GIVEN PROBLEM
Output the data word for word, dropping every image.

SUPPLIED MATERIAL
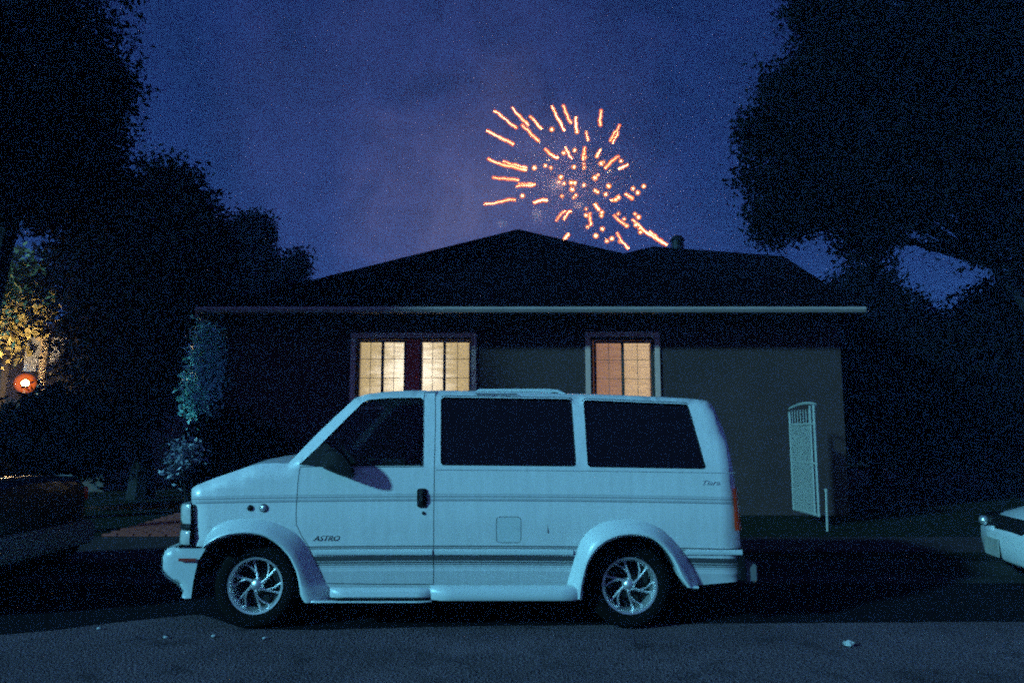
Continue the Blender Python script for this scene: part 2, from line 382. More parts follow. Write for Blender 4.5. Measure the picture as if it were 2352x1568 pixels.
def window_unit(a, b, ytop, mull, mats, tilt):
    """glazed unit between px a..b with blinds; returns part"""
    x0, x1 = W(a, 850, HY).x, W(b, 850, HY).x; z1 = W(1176, ytop, HY).z; xm = W(mull, 850, HY).x
    f = bmesh.new(); yf = HY+0.05
    fw = 0.035
    hbox(f, (x0, yf, z1-fw), (x1, yf+0.05, z1)); hbox(f, (x0, yf, zsill), (x1, yf+0.05, zsill+fw))
    hbox(f, (x0, yf+.001, zsill+fw), (x0+fw, yf+0.049, z1-fw)); hbox(f, (x1-fw, yf+.001, zsill+fw), (x1, yf+0.049, z1-fw))
    hbox(f, (xm-0.022, yf-0.004, zsill+fw), (xm+0.022, yf+0.046, z1-fw))
    fr = obj('window', f, M['sash'], house, smooth=False)
    g = bmesh.new()
    for p, q in ((x0+fw, xm-0.022), (xm+0.022, x1-fw)):
        c = (p+q)/2
        hbox(g, (c-0.004, yf+0.012, zsill+fw), (c+0.004, yf+0.02, z1-fw))
        z = z1-0.32
        while z > zsill+0.1:
            hbox(g, (p, yf+0.0125, z-0.0035), (c-0.0065, yf+0.0195, z+0.0035)); hbox(g, (c+0.0065, yf+0.0125, z-0.0035), (q, yf+0.0195, z+0.0035)); z -= 0.32
    obj('muntin', g, M['muntin'], fr, smooth=False)
    gl = bmesh.new(); hbox(gl, (x0+fw, yf+0.026, zsill+fw), (x1-fw, yf+0.030, z1-fw))
    obj('pane', gl, M['pane'], fr, smooth=False)
    for (p, q), m_ in zip(((x0+fw, xm), (xm, x1-fw)), mats):
        bl = bmesh.new(); z = z1-0.06; yb = HY+0.125
        while z > zsill:
            tt = tilt+random.uniform(-3, 3)
            hgt = 0.020*math.sin(R(tt)); dep = 0.020*math.cos(R(tt)); sg = random.uniform(-.0015, .0015)
            vs = [bl.verts.new(Vector(c)-hl) for c in ((p+.01, yb-dep, z-hgt), (q-.01, yb-dep, z-hgt+sg), (q-.01, yb+dep, z+hgt+sg), (p+.01, yb+dep, z+hgt))]
            bl.faces.new(vs); z -= 0.036
        hbox(bl, (p+0.005, yb-0.02, z1-0.05), (q-0.005, yb+0.02, z1-0.015))
        for cx_ in (p+0.12, q-0.12): hbox(bl, (cx_-0.003, yb-0.024, zsill), (cx_+0.003, yb-0.022, z1-0.05))
        obj('blind', bl, m_, fr, smooth=False)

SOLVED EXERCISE
Continue the Blender Python script for this scene: part 2, from line 382. More parts follow. Write for Blender 4.5. Measure the picture as if it were 2352x1568 pixels.
def window_unit(a, b, ytop, mull, mats, tilt):
    """glazed unit between px a..b with blinds; returns part"""
    x0, x1 = W(a, 850, HY).x, W(b, 850, HY).x; z1 = W(1176, ytop, HY).z; xm = W(mull, 850, HY).x
    f = bmesh.new(); yf = HY+0.05
    fw = 0.035
    hbox(f, (x0, yf, z1-fw), (x1, yf+0.05, z1)); hbox(f, (x0, yf, zsill), (x1, yf+0.05, zsill+fw))
    hbox(f, (x0, yf+.001, zsill+fw), (x0+fw, yf+0.049, z1-fw)); hbox(f, (x1-fw, yf+.001, zsill+fw), (x1, yf+0.049, z1-fw))
    hbox(f, (xm-0.022, yf-0.004, zsill+fw), (xm+0.022, yf+0.046, z1-fw))
    fr = obj('window', f, M['sash'], house, smooth=False)
    g = bmesh.new()
    for p, q in ((x0+fw, xm-0.022), (xm+0.022, x1-fw)):
        c = (p+q)/2
        hbox(g, (c-0.004, yf+0.012, zsill+fw), (c+0.004, yf+0.02, z1-fw))
        z = z1-0.32
        while z > zsill+0.1:
            hbox(g, (p, yf+0.0125, z-0.0035), (c-0.0065, yf+0.0195, z+0.0035)); hbox(g, (c+0.0065, yf+0.0125, z-0.0035), (q, yf+0.0195, z+0.0035)); z -= 0.32
    obj('muntin', g, M['muntin'], fr, smooth=False)
    gl = bmesh.new(); hbox(gl, (x0+fw, yf+0.026, zsill+fw), (x1-fw, yf+0.030, z1-fw))
    obj('pane', gl, M['pane'], fr, smooth=False)
    for (p, q), m_ in zip(((x0+fw, xm), (xm, x1-fw)), mats):
        bl = bmesh.new(); z = z1-0.06; yb = HY+0.125
        while z > zsill:
            tt = tilt+random.uniform(-3, 3)
            hgt = 0.020*math.sin(R(tt)); dep = 0.020*math.cos(R(tt)); sg = random.uniform(-.0015, .0015)
            vs = [bl.verts.new(Vector(c)-hl) for c in ((p+.01, yb-dep, z-hgt), (q-.01, yb-dep, z-hgt+sg), (q-.01, yb+dep, z+hgt+sg), (p+.01, yb+dep, z+hgt))]
            bl.faces.new(vs); z -= 0.036
        hbox(bl, (p+0.005, yb-0.02, z1-0.05), (q-0.005, yb+0.02, z1-0.015))
        for cx_ in (p+0.12, q-0.12): hbox(bl, (cx_-0.003, yb-0.024, zsill), (cx_+0.003, yb-0.022, z1-0.05))
        obj('blind', bl, m_, fr, smooth=False)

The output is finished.